I do know that Ryan struck out a shitload of times.  That’s not a fact you need the internet to back you up on.  Knowing he went down five times in one game (I’d mention the Scott Barry hissy fit doesn’t count, but he probably would have struck out anyway even if Barry had claimed he didn’t go around on strike 3) is enough to be sure that this series absolutely blew for Howard.

But it also must have blown for everyone else because these coveted starters we were so excited to get back have returned to a lineup that was doing just fine without them.  Now, they’re in the batting order and suddenly nobody hits anymore.  I hate to get all “Agent Scully,” but I’m sure there’s a scientific answer for this.

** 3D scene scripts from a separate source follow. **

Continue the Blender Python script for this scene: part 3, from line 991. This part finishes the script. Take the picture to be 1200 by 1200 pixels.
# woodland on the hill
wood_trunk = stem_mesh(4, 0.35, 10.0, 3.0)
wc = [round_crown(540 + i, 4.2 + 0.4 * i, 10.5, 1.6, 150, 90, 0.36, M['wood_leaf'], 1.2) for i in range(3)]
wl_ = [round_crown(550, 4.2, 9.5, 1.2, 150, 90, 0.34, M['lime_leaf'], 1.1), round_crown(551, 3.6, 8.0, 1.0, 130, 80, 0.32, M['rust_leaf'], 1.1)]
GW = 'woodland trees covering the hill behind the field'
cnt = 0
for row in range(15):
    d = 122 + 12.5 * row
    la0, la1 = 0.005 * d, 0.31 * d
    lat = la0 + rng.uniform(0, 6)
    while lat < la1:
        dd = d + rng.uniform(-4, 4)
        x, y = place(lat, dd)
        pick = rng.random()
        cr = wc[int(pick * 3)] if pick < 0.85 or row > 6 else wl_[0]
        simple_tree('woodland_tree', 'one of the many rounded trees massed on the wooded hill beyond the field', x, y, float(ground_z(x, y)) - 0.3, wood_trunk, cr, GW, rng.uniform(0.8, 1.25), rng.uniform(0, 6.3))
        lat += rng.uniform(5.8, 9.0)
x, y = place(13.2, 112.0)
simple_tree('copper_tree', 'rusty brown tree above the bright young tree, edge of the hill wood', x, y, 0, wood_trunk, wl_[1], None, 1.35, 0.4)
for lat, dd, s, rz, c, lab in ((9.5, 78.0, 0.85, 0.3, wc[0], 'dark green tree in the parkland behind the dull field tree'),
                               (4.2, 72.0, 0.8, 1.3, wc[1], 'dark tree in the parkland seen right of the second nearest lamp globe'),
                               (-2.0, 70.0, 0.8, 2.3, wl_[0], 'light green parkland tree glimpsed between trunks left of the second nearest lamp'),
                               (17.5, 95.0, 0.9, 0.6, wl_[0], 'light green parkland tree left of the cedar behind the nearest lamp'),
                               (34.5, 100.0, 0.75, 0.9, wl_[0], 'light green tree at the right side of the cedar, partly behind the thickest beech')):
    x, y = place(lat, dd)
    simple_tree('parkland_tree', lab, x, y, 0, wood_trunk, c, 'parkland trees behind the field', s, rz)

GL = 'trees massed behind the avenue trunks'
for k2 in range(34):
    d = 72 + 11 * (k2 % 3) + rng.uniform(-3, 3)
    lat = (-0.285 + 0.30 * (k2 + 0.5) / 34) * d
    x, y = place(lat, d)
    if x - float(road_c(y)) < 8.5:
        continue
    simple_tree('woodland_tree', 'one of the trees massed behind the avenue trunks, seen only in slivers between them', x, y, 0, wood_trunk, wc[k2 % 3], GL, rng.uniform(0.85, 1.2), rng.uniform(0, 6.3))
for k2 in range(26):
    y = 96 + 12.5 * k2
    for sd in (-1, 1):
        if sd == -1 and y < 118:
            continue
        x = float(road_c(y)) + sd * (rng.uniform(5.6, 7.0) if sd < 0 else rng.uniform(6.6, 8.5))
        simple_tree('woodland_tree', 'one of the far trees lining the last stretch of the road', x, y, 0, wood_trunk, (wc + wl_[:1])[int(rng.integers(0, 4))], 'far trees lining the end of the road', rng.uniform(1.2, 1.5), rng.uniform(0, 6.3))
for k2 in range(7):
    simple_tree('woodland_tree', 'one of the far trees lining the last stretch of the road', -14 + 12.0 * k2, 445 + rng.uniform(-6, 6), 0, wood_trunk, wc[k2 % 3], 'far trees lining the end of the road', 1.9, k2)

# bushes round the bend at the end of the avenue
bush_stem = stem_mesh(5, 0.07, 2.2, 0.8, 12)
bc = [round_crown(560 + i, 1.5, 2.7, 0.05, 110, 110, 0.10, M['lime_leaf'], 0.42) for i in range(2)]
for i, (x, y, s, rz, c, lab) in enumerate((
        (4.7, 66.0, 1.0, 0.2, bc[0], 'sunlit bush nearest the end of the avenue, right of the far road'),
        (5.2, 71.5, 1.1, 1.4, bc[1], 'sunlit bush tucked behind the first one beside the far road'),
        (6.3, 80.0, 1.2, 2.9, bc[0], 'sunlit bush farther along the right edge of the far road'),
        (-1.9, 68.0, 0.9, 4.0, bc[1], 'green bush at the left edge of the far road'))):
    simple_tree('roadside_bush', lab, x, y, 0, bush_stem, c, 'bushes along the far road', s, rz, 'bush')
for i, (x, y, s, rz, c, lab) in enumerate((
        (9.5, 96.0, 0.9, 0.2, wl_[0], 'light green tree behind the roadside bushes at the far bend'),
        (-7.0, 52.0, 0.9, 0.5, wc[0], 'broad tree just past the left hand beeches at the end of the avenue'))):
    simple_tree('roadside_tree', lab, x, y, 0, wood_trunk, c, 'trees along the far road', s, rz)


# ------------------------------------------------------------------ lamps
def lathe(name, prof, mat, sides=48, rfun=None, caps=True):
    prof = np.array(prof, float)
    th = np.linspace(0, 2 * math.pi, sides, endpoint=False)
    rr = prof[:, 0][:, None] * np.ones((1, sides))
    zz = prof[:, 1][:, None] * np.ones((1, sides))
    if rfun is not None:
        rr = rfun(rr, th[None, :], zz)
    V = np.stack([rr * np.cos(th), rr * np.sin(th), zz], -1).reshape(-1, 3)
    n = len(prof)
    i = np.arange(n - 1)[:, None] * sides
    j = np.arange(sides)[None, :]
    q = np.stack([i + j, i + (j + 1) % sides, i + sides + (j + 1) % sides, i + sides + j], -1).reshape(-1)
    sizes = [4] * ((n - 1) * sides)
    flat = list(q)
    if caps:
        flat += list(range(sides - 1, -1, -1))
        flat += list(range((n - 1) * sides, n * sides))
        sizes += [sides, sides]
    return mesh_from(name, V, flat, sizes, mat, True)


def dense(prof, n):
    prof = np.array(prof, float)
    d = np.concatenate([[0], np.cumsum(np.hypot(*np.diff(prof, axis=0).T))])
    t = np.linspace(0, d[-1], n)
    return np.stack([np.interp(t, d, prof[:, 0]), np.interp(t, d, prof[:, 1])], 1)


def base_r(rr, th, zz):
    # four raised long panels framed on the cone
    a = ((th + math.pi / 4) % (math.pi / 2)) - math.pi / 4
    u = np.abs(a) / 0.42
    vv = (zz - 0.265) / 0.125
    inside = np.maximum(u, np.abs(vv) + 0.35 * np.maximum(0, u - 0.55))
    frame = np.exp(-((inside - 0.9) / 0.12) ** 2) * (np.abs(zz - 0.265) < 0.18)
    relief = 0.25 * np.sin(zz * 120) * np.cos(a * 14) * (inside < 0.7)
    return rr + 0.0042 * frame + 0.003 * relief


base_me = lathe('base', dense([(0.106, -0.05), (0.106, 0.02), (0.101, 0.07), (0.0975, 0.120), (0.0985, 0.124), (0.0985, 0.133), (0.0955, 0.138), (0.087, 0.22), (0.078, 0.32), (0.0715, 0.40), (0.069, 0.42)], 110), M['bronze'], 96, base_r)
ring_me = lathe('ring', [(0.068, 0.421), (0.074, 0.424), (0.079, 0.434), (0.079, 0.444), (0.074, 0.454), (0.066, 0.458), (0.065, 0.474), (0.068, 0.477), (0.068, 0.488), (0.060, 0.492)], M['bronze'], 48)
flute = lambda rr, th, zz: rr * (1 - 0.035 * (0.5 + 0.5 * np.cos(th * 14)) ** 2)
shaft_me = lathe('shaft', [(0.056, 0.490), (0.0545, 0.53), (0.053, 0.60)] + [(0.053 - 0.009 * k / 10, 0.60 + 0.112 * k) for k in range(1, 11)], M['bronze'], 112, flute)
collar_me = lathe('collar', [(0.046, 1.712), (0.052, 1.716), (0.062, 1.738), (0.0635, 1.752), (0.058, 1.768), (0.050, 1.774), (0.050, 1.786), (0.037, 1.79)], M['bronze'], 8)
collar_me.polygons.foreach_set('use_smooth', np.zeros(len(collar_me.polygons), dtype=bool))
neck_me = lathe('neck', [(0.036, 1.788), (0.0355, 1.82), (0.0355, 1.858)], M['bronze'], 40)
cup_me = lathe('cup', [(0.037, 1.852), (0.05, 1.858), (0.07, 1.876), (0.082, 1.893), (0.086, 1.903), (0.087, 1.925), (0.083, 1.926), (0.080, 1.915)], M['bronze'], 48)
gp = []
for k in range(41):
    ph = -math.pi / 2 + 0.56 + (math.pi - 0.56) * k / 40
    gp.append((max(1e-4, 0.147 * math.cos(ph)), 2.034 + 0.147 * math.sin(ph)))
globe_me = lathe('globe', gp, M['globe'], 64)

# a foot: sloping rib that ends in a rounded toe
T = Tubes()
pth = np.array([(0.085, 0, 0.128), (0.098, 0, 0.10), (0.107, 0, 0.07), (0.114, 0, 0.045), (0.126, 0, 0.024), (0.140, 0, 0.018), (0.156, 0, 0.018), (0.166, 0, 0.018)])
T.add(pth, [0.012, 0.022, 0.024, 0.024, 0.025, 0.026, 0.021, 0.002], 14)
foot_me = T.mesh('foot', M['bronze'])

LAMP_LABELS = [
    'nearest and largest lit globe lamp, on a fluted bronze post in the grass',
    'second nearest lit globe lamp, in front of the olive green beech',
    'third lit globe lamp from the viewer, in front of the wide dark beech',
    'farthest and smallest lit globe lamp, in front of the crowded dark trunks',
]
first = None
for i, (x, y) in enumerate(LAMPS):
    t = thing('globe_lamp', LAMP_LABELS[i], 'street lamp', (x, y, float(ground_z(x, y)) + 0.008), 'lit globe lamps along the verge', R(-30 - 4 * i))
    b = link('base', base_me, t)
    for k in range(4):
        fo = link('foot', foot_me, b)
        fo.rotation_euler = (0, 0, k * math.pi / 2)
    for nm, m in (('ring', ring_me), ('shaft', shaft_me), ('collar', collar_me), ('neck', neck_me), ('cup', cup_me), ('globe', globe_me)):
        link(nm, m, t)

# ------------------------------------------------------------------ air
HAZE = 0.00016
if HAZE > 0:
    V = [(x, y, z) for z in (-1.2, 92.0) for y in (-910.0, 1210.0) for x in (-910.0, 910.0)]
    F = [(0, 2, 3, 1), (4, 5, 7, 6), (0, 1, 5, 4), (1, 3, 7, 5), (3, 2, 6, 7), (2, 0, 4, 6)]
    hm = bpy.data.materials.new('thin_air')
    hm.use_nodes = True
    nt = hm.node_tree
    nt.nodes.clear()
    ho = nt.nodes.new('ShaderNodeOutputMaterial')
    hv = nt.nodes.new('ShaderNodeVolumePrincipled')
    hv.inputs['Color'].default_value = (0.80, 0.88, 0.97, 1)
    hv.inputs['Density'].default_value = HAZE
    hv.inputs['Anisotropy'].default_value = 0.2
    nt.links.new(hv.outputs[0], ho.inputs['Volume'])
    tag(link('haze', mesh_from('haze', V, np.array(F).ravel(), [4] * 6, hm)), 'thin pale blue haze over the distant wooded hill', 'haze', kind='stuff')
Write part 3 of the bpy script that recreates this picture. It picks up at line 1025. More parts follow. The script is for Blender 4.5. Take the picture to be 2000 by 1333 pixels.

Or maybe there’s not.  Maybe there’s just no formula to explain how the Phillies get better and get worse at the same time.  They’re streaky.  But what explains streakiness?  Immaturity and/or patience at the plate?  God knows Shane Victorino seems to only have the will power to see three pitches before inevitably striking out on a pitch so far out of the zone it shows up on air traffic control radar.  Either that or he dribbles one down to third an “Aw, shucks”-it back to the dugout.

What happened to you, Shane?  I used to have respect for you.  I had to have it from at least 100 yards away at all times, sure, but it was still there. Now I don’t know.  It’s like you [continue to] not know I exist.

They say good pitching beats good hitting.  Well, clearly no mantra that ranks the various facets of baseball can be right all the time.  We obviously have good pitching–three aces, and an increasingly solid Joe Blanton.  But these guys are having their quality starts as wasted as my birthday clown, and for what?  And why?

If we’re standing on the cusp of a yet another downward spiral, this 2010 season may not be able to take it, and its nobody’s fault but the bats.  And the baserunning lately.  And Kyle Kendrick and the bullpen sometimes.

These Padres are even better than the Astros (which again, is not very hard to be).  We can’t get our shit together against Ed Wade’s Ex-Phillie Brigade, how can we do it against a team whose managed to get into first place in their division?

But with the sporadic appearances the offense tends to make, we could very well have a 20-run inning, then follow it up with a 7-0 loss the next night.  Who the shit knows.